• **TO DO**:
Reproduce all of the data that follows, character for character.

• **DATA RECORDS**:
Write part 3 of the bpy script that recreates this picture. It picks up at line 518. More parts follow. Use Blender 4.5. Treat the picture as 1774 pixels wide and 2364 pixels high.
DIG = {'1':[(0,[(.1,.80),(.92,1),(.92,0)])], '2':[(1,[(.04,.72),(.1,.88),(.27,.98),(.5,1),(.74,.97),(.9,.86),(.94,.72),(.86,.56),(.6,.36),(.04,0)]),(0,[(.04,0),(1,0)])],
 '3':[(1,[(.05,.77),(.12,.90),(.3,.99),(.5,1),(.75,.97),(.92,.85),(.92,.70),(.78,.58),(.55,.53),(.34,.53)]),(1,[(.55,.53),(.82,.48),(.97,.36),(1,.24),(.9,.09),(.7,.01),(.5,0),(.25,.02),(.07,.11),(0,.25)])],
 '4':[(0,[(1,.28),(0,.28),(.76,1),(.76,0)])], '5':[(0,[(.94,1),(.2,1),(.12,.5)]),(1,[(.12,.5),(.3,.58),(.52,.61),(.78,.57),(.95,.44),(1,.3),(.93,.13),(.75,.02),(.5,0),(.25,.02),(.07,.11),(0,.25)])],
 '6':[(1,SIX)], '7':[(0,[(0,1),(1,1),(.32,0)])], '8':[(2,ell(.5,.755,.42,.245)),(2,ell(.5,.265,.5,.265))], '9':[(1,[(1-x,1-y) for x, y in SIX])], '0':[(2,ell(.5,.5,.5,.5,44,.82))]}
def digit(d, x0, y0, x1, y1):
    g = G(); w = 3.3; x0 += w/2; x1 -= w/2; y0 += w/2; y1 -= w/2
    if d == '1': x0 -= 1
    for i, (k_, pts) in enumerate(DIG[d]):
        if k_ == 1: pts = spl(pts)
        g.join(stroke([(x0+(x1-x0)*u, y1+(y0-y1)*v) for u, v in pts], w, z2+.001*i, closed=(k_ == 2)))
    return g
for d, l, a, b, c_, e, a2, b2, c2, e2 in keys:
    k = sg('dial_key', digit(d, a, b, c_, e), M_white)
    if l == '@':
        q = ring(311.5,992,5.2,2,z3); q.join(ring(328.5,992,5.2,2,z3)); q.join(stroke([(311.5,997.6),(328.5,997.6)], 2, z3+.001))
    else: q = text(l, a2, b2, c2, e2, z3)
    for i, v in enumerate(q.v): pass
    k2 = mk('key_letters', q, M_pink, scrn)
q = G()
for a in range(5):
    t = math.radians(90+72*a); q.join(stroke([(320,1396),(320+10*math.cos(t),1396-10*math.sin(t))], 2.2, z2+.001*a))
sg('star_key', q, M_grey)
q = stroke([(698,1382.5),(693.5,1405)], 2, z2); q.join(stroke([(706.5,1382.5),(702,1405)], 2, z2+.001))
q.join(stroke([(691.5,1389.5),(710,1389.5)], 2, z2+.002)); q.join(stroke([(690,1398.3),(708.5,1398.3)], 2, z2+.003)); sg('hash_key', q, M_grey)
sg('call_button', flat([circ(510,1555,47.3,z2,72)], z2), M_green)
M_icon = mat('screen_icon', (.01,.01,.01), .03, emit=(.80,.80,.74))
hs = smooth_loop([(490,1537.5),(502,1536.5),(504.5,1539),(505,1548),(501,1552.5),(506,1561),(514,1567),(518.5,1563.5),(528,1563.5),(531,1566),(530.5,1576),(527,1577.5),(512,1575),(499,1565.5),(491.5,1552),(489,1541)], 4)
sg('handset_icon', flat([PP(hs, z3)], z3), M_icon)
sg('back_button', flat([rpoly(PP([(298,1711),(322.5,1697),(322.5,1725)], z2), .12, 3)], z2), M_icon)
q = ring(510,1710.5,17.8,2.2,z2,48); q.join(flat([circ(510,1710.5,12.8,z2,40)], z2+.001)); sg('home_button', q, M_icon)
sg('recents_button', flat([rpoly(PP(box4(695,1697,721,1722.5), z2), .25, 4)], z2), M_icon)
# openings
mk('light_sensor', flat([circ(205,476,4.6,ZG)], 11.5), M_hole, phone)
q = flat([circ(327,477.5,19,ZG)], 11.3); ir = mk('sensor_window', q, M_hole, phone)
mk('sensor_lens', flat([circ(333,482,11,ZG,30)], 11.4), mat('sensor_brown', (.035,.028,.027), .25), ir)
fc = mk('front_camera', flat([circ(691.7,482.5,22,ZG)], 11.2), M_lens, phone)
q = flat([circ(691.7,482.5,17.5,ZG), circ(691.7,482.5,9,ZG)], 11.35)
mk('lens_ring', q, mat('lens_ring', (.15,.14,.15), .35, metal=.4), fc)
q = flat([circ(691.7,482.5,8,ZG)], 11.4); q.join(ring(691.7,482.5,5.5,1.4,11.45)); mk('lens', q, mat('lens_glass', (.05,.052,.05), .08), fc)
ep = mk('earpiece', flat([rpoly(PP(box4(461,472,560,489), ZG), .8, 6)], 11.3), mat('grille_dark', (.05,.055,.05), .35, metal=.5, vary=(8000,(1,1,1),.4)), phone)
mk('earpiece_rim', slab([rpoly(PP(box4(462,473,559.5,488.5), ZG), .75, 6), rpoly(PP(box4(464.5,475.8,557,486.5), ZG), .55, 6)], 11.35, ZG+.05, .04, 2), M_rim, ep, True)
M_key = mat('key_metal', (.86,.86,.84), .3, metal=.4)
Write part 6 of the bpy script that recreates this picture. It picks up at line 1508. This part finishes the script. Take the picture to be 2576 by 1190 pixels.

• **THE REPLY**:
Write part 3 of the bpy script that recreates this picture. It picks up at line 518. More parts follow. Use Blender 4.5. Treat the picture as 1774 pixels wide and 2364 pixels high.
DIG = {'1':[(0,[(.1,.80),(.92,1),(.92,0)])], '2':[(1,[(.04,.72),(.1,.88),(.27,.98),(.5,1),(.74,.97),(.9,.86),(.94,.72),(.86,.56),(.6,.36),(.04,0)]),(0,[(.04,0),(1,0)])],
 '3':[(1,[(.05,.77),(.12,.90),(.3,.99),(.5,1),(.75,.97),(.92,.85),(.92,.70),(.78,.58),(.55,.53),(.34,.53)]),(1,[(.55,.53),(.82,.48),(.97,.36),(1,.24),(.9,.09),(.7,.01),(.5,0),(.25,.02),(.07,.11),(0,.25)])],
 '4':[(0,[(1,.28),(0,.28),(.76,1),(.76,0)])], '5':[(0,[(.94,1),(.2,1),(.12,.5)]),(1,[(.12,.5),(.3,.58),(.52,.61),(.78,.57),(.95,.44),(1,.3),(.93,.13),(.75,.02),(.5,0),(.25,.02),(.07,.11),(0,.25)])],
 '6':[(1,SIX)], '7':[(0,[(0,1),(1,1),(.32,0)])], '8':[(2,ell(.5,.755,.42,.245)),(2,ell(.5,.265,.5,.265))], '9':[(1,[(1-x,1-y) for x, y in SIX])], '0':[(2,ell(.5,.5,.5,.5,44,.82))]}
def digit(d, x0, y0, x1, y1):
    g = G(); w = 3.3; x0 += w/2; x1 -= w/2; y0 += w/2; y1 -= w/2
    if d == '1': x0 -= 1
    for i, (k_, pts) in enumerate(DIG[d]):
        if k_ == 1: pts = spl(pts)
        g.join(stroke([(x0+(x1-x0)*u, y1+(y0-y1)*v) for u, v in pts], w, z2+.001*i, closed=(k_ == 2)))
    return g
for d, l, a, b, c_, e, a2, b2, c2, e2 in keys:
    k = sg('dial_key', digit(d, a, b, c_, e), M_white)
    if l == '@':
        q = ring(311.5,992,5.2,2,z3); q.join(ring(328.5,992,5.2,2,z3)); q.join(stroke([(311.5,997.6),(328.5,997.6)], 2, z3+.001))
    else: q = text(l, a2, b2, c2, e2, z3)
    for i, v in enumerate(q.v): pass
    k2 = mk('key_letters', q, M_pink, scrn)
q = G()
for a in range(5):
    t = math.radians(90+72*a); q.join(stroke([(320,1396),(320+10*math.cos(t),1396-10*math.sin(t))], 2.2, z2+.001*a))
sg('star_key', q, M_grey)
q = stroke([(698,1382.5),(693.5,1405)], 2, z2); q.join(stroke([(706.5,1382.5),(702,1405)], 2, z2+.001))
q.join(stroke([(691.5,1389.5),(710,1389.5)], 2, z2+.002)); q.join(stroke([(690,1398.3),(708.5,1398.3)], 2, z2+.003)); sg('hash_key', q, M_grey)
sg('call_button', flat([circ(510,1555,47.3,z2,72)], z2), M_green)
M_icon = mat('screen_icon', (.01,.01,.01), .03, emit=(.80,.80,.74))
hs = smooth_loop([(490,1537.5),(502,1536.5),(504.5,1539),(505,1548),(501,1552.5),(506,1561),(514,1567),(518.5,1563.5),(528,1563.5),(531,1566),(530.5,1576),(527,1577.5),(512,1575),(499,1565.5),(491.5,1552),(489,1541)], 4)
sg('handset_icon', flat([PP(hs, z3)], z3), M_icon)
sg('back_button', flat([rpoly(PP([(298,1711),(322.5,1697),(322.5,1725)], z2), .12, 3)], z2), M_icon)
q = ring(510,1710.5,17.8,2.2,z2,48); q.join(flat([circ(510,1710.5,12.8,z2,40)], z2+.001)); sg('home_button', q, M_icon)
sg('recents_button', flat([rpoly(PP(box4(695,1697,721,1722.5), z2), .25, 4)], z2), M_icon)
# openings
mk('light_sensor', flat([circ(205,476,4.6,ZG)], 11.5), M_hole, phone)
q = flat([circ(327,477.5,19,ZG)], 11.3); ir = mk('sensor_window', q, M_hole, phone)
mk('sensor_lens', flat([circ(333,482,11,ZG,30)], 11.4), mat('sensor_brown', (.035,.028,.027), .25), ir)
fc = mk('front_camera', flat([circ(691.7,482.5,22,ZG)], 11.2), M_lens, phone)
q = flat([circ(691.7,482.5,17.5,ZG), circ(691.7,482.5,9,ZG)], 11.35)
mk('lens_ring', q, mat('lens_ring', (.15,.14,.15), .35, metal=.4), fc)
q = flat([circ(691.7,482.5,8,ZG)], 11.4); q.join(ring(691.7,482.5,5.5,1.4,11.45)); mk('lens', q, mat('lens_glass', (.05,.052,.05), .08), fc)
ep = mk('earpiece', flat([rpoly(PP(box4(461,472,560,489), ZG), .8, 6)], 11.3), mat('grille_dark', (.05,.055,.05), .35, metal=.5, vary=(8000,(1,1,1),.4)), phone)
mk('earpiece_rim', slab([rpoly(PP(box4(462,473,559.5,488.5), ZG), .75, 6), rpoly(PP(box4(464.5,475.8,557,486.5), ZG), .55, 6)], 11.35, ZG+.05, .04, 2), M_rim, ep, True)
M_key = mat('key_metal', (.86,.86,.84), .3, metal=.4)
Write part 6 of the bpy script that recreates this picture. It picks up at line 1508. This part finishes the script. Take the picture to be 2576 by 1190 pixels.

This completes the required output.